Olufemi Adeyemi 

A strong rally across major sectors pushed the Nigerian equities market to a solid start in 2026, with the benchmark index recording a 6.27 per cent gain in January, the first trading month of the year.

Data from the Nigerian Exchange (NGX) show that the All-Share Index climbed from 155,612.9 points at the beginning of the month to 165,370.4 points at the close of trading, adding 9,757.5 points. The performance marked the first time the index decisively crossed the 160,000-point threshold, reflecting renewed investor appetite for equities.

More than 15 billion shares were traded during the month, underscoring heightened market activity. The bulk of the gains were recorded in the first three weeks of January, when the index briefly peaked above 166,000 points, before a mild pullback in the final two weeks trimmed overall returns.

Despite the late correction, the January performance was broad-based, with most sectors closing in positive territory. The Oil and Gas sector emerged as the standout performer, leading the rally and making the largest contribution to the overall market gain.

Tracked by the NGX Oil & Gas Index, the sector advanced by 13.80 per cent during the month, supported by a trading volume of over 491 million shares. Large-cap stocks drove the gains, with Aradel rising by 16.45 per cent and Seplat advancing 15.34 per cent. Mid-cap stocks also posted positive returns, including Eterna with an 8.25 per cent gain, Japaul Gold at 5.63 per cent and Oando at 0.75 per cent.

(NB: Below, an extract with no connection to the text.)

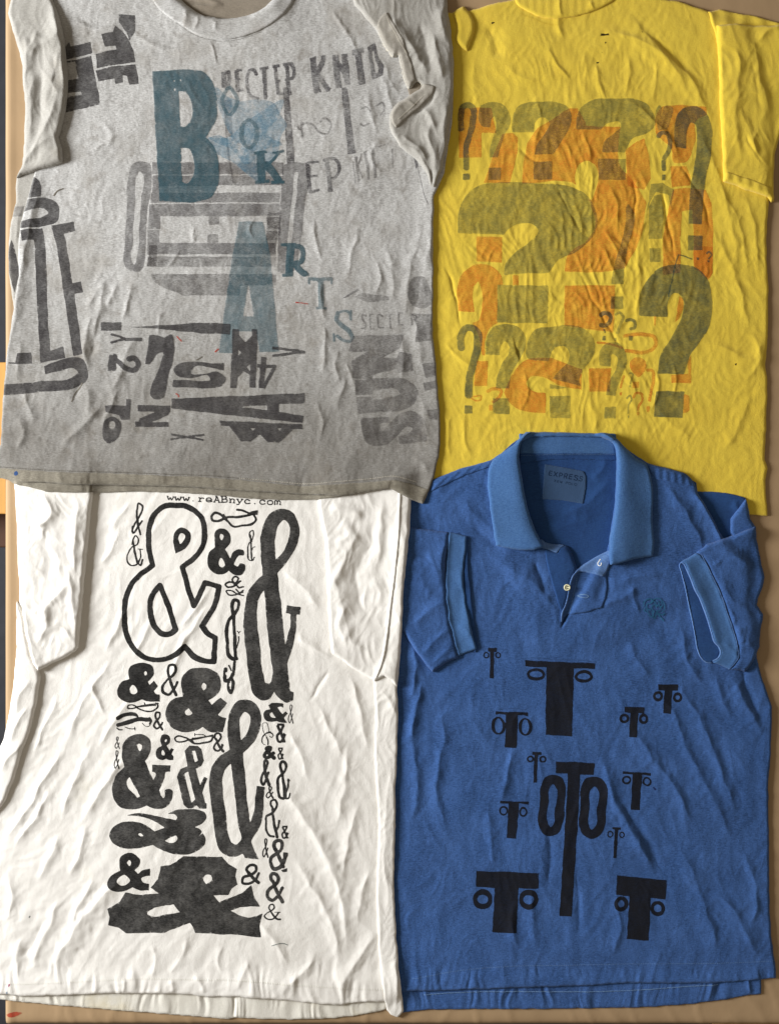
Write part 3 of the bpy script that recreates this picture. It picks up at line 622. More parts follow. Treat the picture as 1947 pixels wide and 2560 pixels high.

The Insurance sector followed closely, as the NGX Insurance Index rose by 11.76 per cent, extending the bullish momentum seen in December. Leading the sector were Veritas Kapital, which surged 43.27 per cent, Mutual Benefits Assurance at 34.84 per cent, NEM Insurance at 19.40 per cent, AXA Mansard at 15.99 per cent and Consolidated Hallmark at 15.90 per cent. Other insurers, including AIICO, Linkage Assurance, Prestige Assurance, Coronation, Regency Alliance and Cornerstone, also closed the month with positive but more modest gains.

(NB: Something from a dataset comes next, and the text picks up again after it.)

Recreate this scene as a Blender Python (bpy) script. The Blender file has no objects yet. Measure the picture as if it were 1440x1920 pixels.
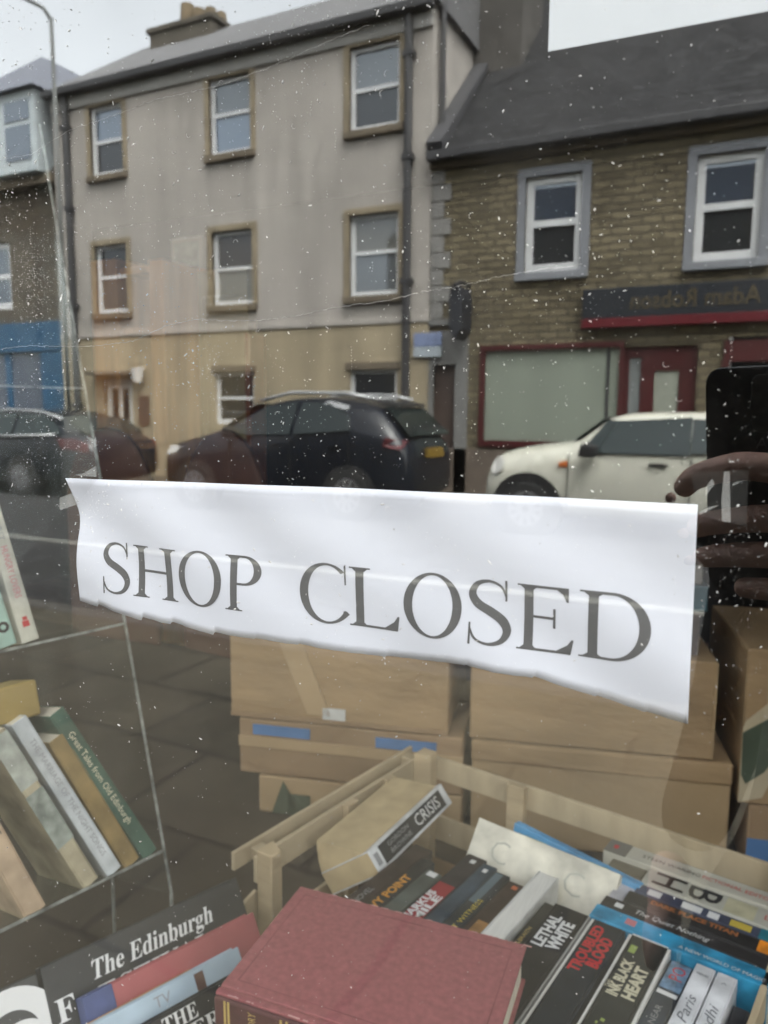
import bpy, bmesh, math, random
from mathutils import Vector, Matrix
rad = math.radians
rng = random.Random(7)
S = bpy.context.scene

# ---------------------------------------------------------------- camera, sky, sun, exposure
CAM = Vector((0.0, -0.275, 1.45))
FWD = Vector((-0.4378, 0.8898, -0.1288)).normalized()
RGT = Vector((0.897, 0.4417, 0.007))
RGT = (RGT - FWD * RGT.dot(FWD)).normalized()
UPV = RGT.cross(FWD)
cd = bpy.data.cameras.new("camera")
cam = bpy.data.objects.new("camera", cd)
S.collection.objects.link(cam)
m3 = Matrix((RGT, UPV, -FWD)).transposed()
cam.matrix_world = Matrix.Translation(CAM) @ m3.to_4x4()
cd.sensor_fit = 'AUTO'
cd.sensor_width = 36.0
cd.lens = 27.04
cd.clip_start = 0.01
cd.clip_end = 600
cd.dof.use_dof = True
cd.dof.focus_distance = 0.40
cd.dof.aperture_fstop = 13
S.camera = cam

SUN_EL, SUN_AZ = 62, 50         # soft veiled sun, high, behind the shop and to the right
w = bpy.data.worlds.new("World")
S.world = w
w.use_nodes = True
nt = w.node_tree
bg = nt.nodes["Background"]
sky = nt.nodes.new("ShaderNodeTexSky")
sky.sky_type = 'NISHITA'
sky.sun_disc = False
sky.sun_elevation = rad(SUN_EL)
sky.sun_rotation = rad(SUN_AZ)
sky.air_density = 1.0
sky.dust_density = 10.0
hs = nt.nodes.new("ShaderNodeHueSaturation")      # overcast: a pale, nearly grey sky
hs.inputs["Saturation"].default_value = 0.2
nt.links.new(sky.outputs[0], hs.inputs["Color"])
tcw = nt.nodes.new("ShaderNodeTexCoord")           # banks of brighter cloud
cln = nt.nodes.new("ShaderNodeTexNoise")
cln.inputs["Scale"].default_value = 2.2
cln.inputs["Detail"].default_value = 5
nt.links.new(tcw.outputs["Generated"], cln.inputs["Vector"])
clr = nt.nodes.new("ShaderNodeMapRange")
clr.inputs["From Min"].default_value = 0.3
clr.inputs["From Max"].default_value = 0.7
clr.inputs["To Min"].default_value = 2.1
clr.inputs["To Max"].default_value = 3.1
nt.links.new(cln.outputs["Fac"], clr.inputs["Value"])
vm = nt.nodes.new("ShaderNodeVectorMath")
vm.operation = 'SCALE'
nt.links.new(hs.outputs[0], vm.inputs[0])
sxy = nt.nodes.new("ShaderNodeSeparateXYZ")
nt.links.new(tcw.outputs["Generated"], sxy.inputs[0])
low = nt.nodes.new("ShaderNodeMapRange")           # thinner cloud, so brighter, towards the horizon
low.inputs["From Min"].default_value = 0.15
low.inputs["From Max"].default_value = 0.8
low.inputs["To Min"].default_value = 1.65
low.inputs["To Max"].default_value = 0.85
nt.links.new(sxy.outputs["Z"], low.inputs["Value"])
mul = nt.nodes.new("ShaderNodeMath")
mul.operation = 'MULTIPLY'
nt.links.new(clr.outputs[0], mul.inputs[0])
nt.links.new(low.outputs[0], mul.inputs[1])
nt.links.new(mul.outputs[0], vm.inputs["Scale"])
nt.links.new(vm.outputs[0], bg.inputs[0])
bg.inputs[1].default_value = 0.15
sl = bpy.data.lights.new("sun", 'SUN')
sl.energy = 0.5
sl.angle = rad(40)
sl.color = (1.0, 0.95, 0.88)
sun = bpy.data.objects.new("sun", sl)
S.collection.objects.link(sun)
sd = Vector((math.sin(rad(SUN_AZ)) * math.cos(rad(SUN_EL)), math.cos(rad(SUN_AZ)) * math.cos(rad(SUN_EL)), math.sin(rad(SUN_EL))))
sun.rotation_euler = sd.to_track_quat('Z', 'Y').to_euler()
sun.location = (0, 0, 30)
S.view_settings.view_transform = 'Standard'
S.view_settings.look = 'None'
S.view_settings.exposure = 1.95
S.view_settings.gamma = 1
S.cycles.max_bounces = 10
S.cycles.transparent_max_bounces = 16
S.cycles.caustics_reflective = False
S.cycles.caustics_refractive = False
S.cycles.use_denoising = True

# ---------------------------------------------------------------- materials
MATS = {}


def mat(name, col, rough=0.6, var=0.12, scale=8.0, bump=0.0, bscale=None, metal=0.0, spec=0.5, coat=0.0, stretch=None, stain=0.0):
    """Principled surface with procedural mottling (and optional fine bump)."""
    if name in MATS:
        return MATS[name]
    m = bpy.data.materials.new(name)
    m.use_nodes = True
    n, l = m.node_tree.nodes, m.node_tree.links
    p = n["Principled BSDF"]
    p.inputs["Roughness"].default_value = rough
    p.inputs["Metallic"].default_value = metal
    p.inputs["Specular IOR Level"].default_value = spec
    p.inputs["Coat Weight"].default_value = coat
    tc = n.new("ShaderNodeTexCoord")
    src = tc.outputs["Object"]
    if stretch:
        mp = n.new("ShaderNodeMapping")
        mp.inputs["Scale"].default_value = stretch
        l.new(src, mp.inputs[0])
        src = mp.outputs[0]
    no = n.new("ShaderNodeTexNoise")
    no.inputs["Scale"].default_value = scale
    no.inputs["Detail"].default_value = 6
    l.new(src, no.inputs["Vector"])
    r = n.new("ShaderNodeValToRGB")
    r.color_ramp.elements[0].position = 0.3
    r.color_ramp.elements[1].position = 0.7
    r.color_ramp.elements[0].color = tuple(c * (1 - var) for c in col) + (1,)
    r.color_ramp.elements[1].color = tuple(min(1, c * (1 + var)) for c in col) + (1,)
    l.new(no.outputs["Fac"], r.inputs[0])
    l.new(r.outputs[0], p.inputs["Base Color"])
    if stain:
        ns = n.new("ShaderNodeTexNoise")
        ns.inputs["Scale"].default_value = 1.0
        ns.inputs["Detail"].default_value = 9
        ns.inputs["Roughness"].default_value = 0.65
        ms = n.new("ShaderNodeMapping")
        ms.inputs["Scale"].default_value = (2.6, 2.6, 0.35)
        l.new(tc.outputs["Object"], ms.inputs[0])
        l.new(ms.outputs[0], ns.inputs["Vector"])
        rs = n.new("ShaderNodeMapRange")
        rs.inputs["From Min"].default_value = 0.35
        rs.inputs["From Max"].default_value = 0.7
        rs.inputs["To Min"].default_value = 1.0
        rs.inputs["To Max"].default_value = 1.0 - stain
        l.new(ns.outputs["Fac"], rs.inputs["Value"])
        vs = n.new("ShaderNodeVectorMath")
        vs.operation = 'SCALE'
        l.new(r.outputs[0], vs.inputs[0])
        l.new(rs.outputs[0], vs.inputs["Scale"])
        l.new(vs.outputs[0], p.inputs["Base Color"])
    if bump:
        nb = n.new("ShaderNodeTexNoise")
        nb.inputs["Scale"].default_value = bscale or scale * 6
        nb.inputs["Detail"].default_value = 4
        l.new(src, nb.inputs["Vector"])
        b = n.new("ShaderNodeBump")
        b.inputs["Strength"].default_value = bump
        b.inputs["Distance"].default_value = 0.01
        l.new(nb.outputs["Fac"], b.inputs["Height"])
        l.new(b.outputs[0], p.inputs["Normal"])
    MATS[name] = m
    return m


def brick_mat(name, c1, c2, cm, bw, bh, mortar=0.012, axes="xz", rough=0.85, squash=1.0, bump=0.6, spec=0.3):
    if name in MATS:
        return MATS[name]
    m = bpy.data.materials.new(name)
    m.use_nodes = True
    n, l = m.node_tree.nodes, m.node_tree.links
    p = n["Principled BSDF"]
    p.inputs["Roughness"].default_value = rough
    p.inputs["Specular IOR Level"].default_value = spec
    tc = n.new("ShaderNodeTexCoord")
    sx = n.new("ShaderNodeSeparateXYZ")
    l.new(tc.outputs["Object"], sx.inputs[0])
    no = n.new("ShaderNodeTexNoise")
    no.inputs["Scale"].default_value = 3.0
    l.new(tc.outputs["Object"], no.inputs["Vector"])
    cx = n.new("ShaderNodeCombineXYZ")
    l.new(sx.outputs[axes[0].upper()], cx.inputs[0])
    l.new(sx.outputs[axes[1].upper()], cx.inputs[1])
    ad = n.new("ShaderNodeMixRGB")
    ad.blend_type = 'ADD'
    ad.inputs[0].default_value = 0.06
    l.new(cx.outputs[0], ad.inputs[1])
    l.new(no.outputs["Color"], ad.inputs[2])
    b = n.new("ShaderNodeTexBrick")
    b.inputs["Color1"].default_value = (*c1, 1)
    b.inputs["Color2"].default_value = (*c2, 1)
    b.inputs["Mortar"].default_value = (*cm, 1)
    b.inputs["Scale"].default_value = 1.0
    b.inputs["Mortar Size"].default_value = mortar
    b.inputs["Brick Width"].default_value = bw
    b.inputs["Row Height"].default_value = bh
    b.squash = squash
    l.new(ad.outputs[0], b.inputs["Vector"])
    n2 = n.new("ShaderNodeTexNoise")
    n2.inputs["Scale"].default_value = 2.2
    n2.inputs["Detail"].default_value = 8
    l.new(tc.outputs["Object"], n2.inputs["Vector"])
    mx = n.new("ShaderNodeMixRGB")
    mx.blend_type = 'OVERLAY'
    mx.inputs[0].default_value = 0.55
    l.new(b.outputs["Color"], mx.inputs[1])
    l.new(n2.outputs["Fac"], mx.inputs[2])
    l.new(mx.outputs[0], p.inputs["Base Color"])
    bp = n.new("ShaderNodeBump")
    bp.inputs["Strength"].default_value = bump
    bp.inputs["Distance"].default_value = 0.02
    inv = n.new("ShaderNodeMath")
    inv.operation = 'SUBTRACT'
    inv.inputs[0].default_value = 1.0
    l.new(b.outputs["Fac"], inv.inputs[1])
    l.new(inv.outputs[0], bp.inputs["Height"])
    l.new(bp.outputs[0], p.inputs["Normal"])
    MATS[name] = m
    return m


def clear_mat(name, refl, tint=(1, 1, 1), fres=0.0, rough=0.0, smear=0.0):
    """Thin clear sheet: part mirror, the rest straight through."""
    m = bpy.data.materials.new(name)
    m.use_nodes = True
    n, l = m.node_tree.nodes, m.node_tree.links
    n.remove(n["Principled BSDF"])
    t = n.new("ShaderNodeBsdfTransparent")
    t.inputs[0].default_value = (*tint, 1)
    g = n.new("ShaderNodeBsdfGlossy")
    g.inputs["Roughness"].default_value = rough
    g.inputs["Color"].default_value = (0.97, 1.0, 0.98, 1)
    mx = n.new("ShaderNodeMixShader")
    ge = n.new("ShaderNodeNewGeometry")          # Schlick, the same from both sides of the sheet
    dt = n.new("ShaderNodeVectorMath")
    dt.operation = 'DOT_PRODUCT'
    l.new(ge.outputs["Incoming"], dt.inputs[0])
    l.new(ge.outputs["Normal"], dt.inputs[1])
    ab = n.new("ShaderNodeMath")
    ab.operation = 'ABSOLUTE'
    l.new(dt.outputs["Value"], ab.inputs[0])
    om = n.new("ShaderNodeMath")
    om.operation = 'SUBTRACT'
    om.inputs[0].default_value = 1.0
    l.new(ab.outputs[0], om.inputs[1])
    f = n.new("ShaderNodeMath")
    f.operation = 'POWER'
    f.inputs[1].default_value = 4.0
    l.new(om.outputs[0], f.inputs[0])
    ma = n.new("ShaderNodeMath")
    ma.operation = 'MULTIPLY_ADD'
    ma.inputs[1].default_value = fres
    ma.inputs[2].default_value = refl
    l.new(f.outputs[0], ma.inputs[0])
    l.new(ma.outputs[0], mx.inputs[0])
    l.new(t.outputs[0], mx.inputs[1])
    l.new(g.outputs[0], mx.inputs[2])
    end = mx.outputs[0]
    if smear:                                    # greasy film: thin, uneven, wiped in arcs
        tc = n.new("ShaderNodeTexCoord")
        mp = n.new("ShaderNodeMapping")
        mp.inputs["Scale"].default_value = (9, 9, 4)
        mp.inputs["Rotation"].default_value = (0, 0.5, 0)
        l.new(tc.outputs["Object"], mp.inputs[0])
        ns = n.new("ShaderNodeTexNoise")
        ns.inputs["Scale"].default_value = 1.6
        ns.inputs["Detail"].default_value = 9
        ns.inputs["Roughness"].default_value = 0.68
        ns.inputs["Distortion"].default_value = 1.2
        l.new(mp.outputs[0], ns.inputs["Vector"])
        mr = n.new("ShaderNodeMapRange")
        mr.inputs["From Min"].default_value = 0.42
        mr.inputs["From Max"].default_value = 0.75
        mr.inputs["To Min"].default_value = smear * 0.05
        mr.inputs["To Max"].default_value = smear
        l.new(ns.outputs["Fac"], mr.inputs["Value"])
        df = n.new("ShaderNodeBsdfDiffuse")
        df.inputs[0].default_value = (0.7, 0.69, 0.64, 1)
        m2 = n.new("ShaderNodeMixShader")
        l.new(mr.outputs[0], m2.inputs[0])
        l.new(mx.outputs[0], m2.inputs[1])
        l.new(df.outputs[0], m2.inputs[2])
        end = m2.outputs[0]
    l.new(end, n["Material Output"].inputs[0])
    return m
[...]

The Banking sector ranked as the third-best performer, with the NGX Banking Index rising 6.99 per cent on the back of more than three billion shares traded. Tier-one banks led the advance, as Zenith Bank gained 15.61 per cent, GTCO rose 9.15 per cent, Access Holdings added 7.62 per cent and UBA climbed 6.36 per cent. Strong performances were also recorded by Wema Bank, Ecobank and Stanbic IBTC.

Industrial Goods stocks delivered steady gains, with the sector index up 5.45 per cent. Large-cap counters such as Lafarge Africa rose 16.73 per cent, Dangote Cement gained 4.27 per cent and BUA Cement added 2.52 per cent. Mid- and small-cap stocks outperformed within the sector, led by Triple Gee, which surged 64.93 per cent, Meyer at 46.72 per cent, Berger Paints at 25 per cent and Cutix at 17.74 per cent.

The NGX Consumer Goods Index also closed higher, rising 3.21 per cent during the month. Large-cap stocks such as Nigerian Breweries and International Breweries posted moderate gains, while mid- and small-cap names dominated performance. McNichols led the sector with a 94.19 per cent rally, followed by Champion Breweries at 28.57 per cent, PZ Cussons at 26.27 per cent and Vitafoam at 22.28 per cent.

Market analysts note that the strong January performance reflects sustained investor confidence following the 51.19 per cent return recorded by the equities market in 2025. The breadth of the rally suggests that demand extended beyond blue-chip stocks to mid- and small-cap names offering attractive growth prospects.

However, the close above 165,000 points has also raised concerns about overbought conditions. With valuations stretched, a deeper pullback in large-cap stocks could trigger a broader market correction in the near term.

Even so, January 2026’s 6.27 per cent gain represents a significantly stronger start compared with the 1.53 per cent return recorded in January 2025, reinforcing optimism about the market’s medium-term outlook.